La décision du Conseil d’Etat nous paraît maladroite, incompréhensible et inconstitutionnelle.

Maladroite, parce que prise en catimini pendant l’été, en contradiction avec les assurances données précédemment: «On ne vend que les cures sans intérêt.»

Incompréhensible, parce que M. Broulis dit que «l’Etat n’a pas pour vocation d’être un gérant immobilier»4, alors que les collectivités publiques souhaitent par ailleurs se voir attribuer un droit de préemption sur les terrains à bâtir! Une structure telle qu’une fondation d’utilité publique pourrait sans aucun doute gérer des cures.

Inconstitutionnelle, parce que l’Etat méconnaît sa responsabilité dans le domaine du maintien du patrimoine. Selon la Constitution cantonale en effet, «l’Etat conserve, protège, enrichit et promeut le patrimoine naturel et le patrimoine culturel»5.

Aspects ecclésiastiques

On n’est hélas guère étonné de la complicité du Conseil synodal de l’Eglise réformée vis-à-vis de ce bradage inacceptable. Quels en sont les motifs invoqués ou cachés? Les vingt cures en question ne sont plus utilisées actuellement par l’Eglise. Les pasteurs ne tiennent plus forcément à habiter la cure. Enfin, l’Eglise réformée dépend financièrement des subventions cantonales.

Il n’empêche: à moyen et long termes, l’Eglise pourrait retrouver une utilité pratique à ces cures aujourd’hui délaissées. Même louée à des paroissiens ou à des ministres (à la retraite, régionaux, cantonaux, etc.), la cure reste un symbole visible de l’Eglise territoriale. Les pasteurs qui changent de paroisse savent qu’ils peuvent disposer d’un logement de fonction sur place. Et que dire de l’idée saugrenue de proposer les cures pour y loger des demandeurs d’asile, notamment musulmans?

 Conclusions

A l’examen, les arguments de M. Broulis ne tiennent pas la route: les finances cantonales sont saines et ne nécessitent nullement une vente précipitée des «bijoux de famille».

La vente de vingt cures historiques a heureusement provoqué une réaction de la section vaudoise de Patrimoine suisse, qui demande un moratoire sur la décision de l’exécutif cantonal6.

Pris dans une logique purement comptable, le Conseil d’Etat fait fausse route.

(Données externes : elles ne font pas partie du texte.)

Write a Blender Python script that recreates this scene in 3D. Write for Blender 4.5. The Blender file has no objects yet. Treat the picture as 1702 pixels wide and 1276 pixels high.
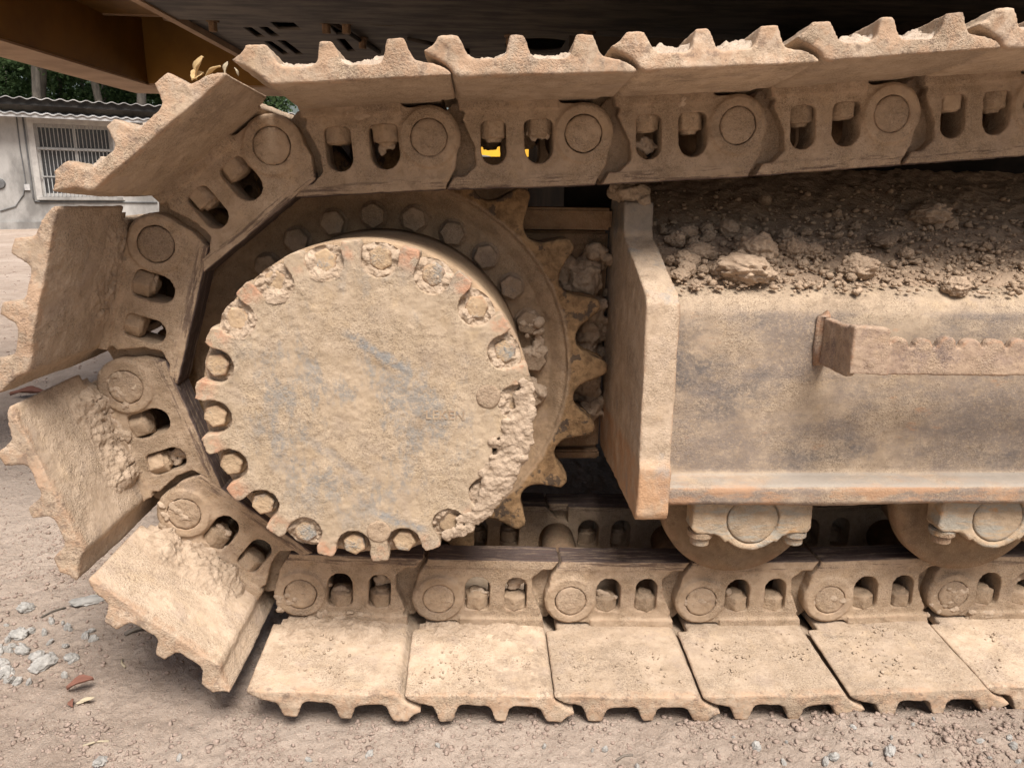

Il doit revenir sur sa volonté de démanteler un élément important du patrimoine historique et architectural vaudois.

Notes:

1 Monique Fontannaz, Les cures vaudoises. Histoire architecturale 1536-1798, Lausanne, 1987 (Bibliothèque historique vaudoise n° 84).

2 Fr. 560’000.– de revenu brut par an selon les informations officielles précitées.

3 Monique Fontannaz, op. cit., p. VII.

4 24 heures du 11 juillet 2015, p. 3.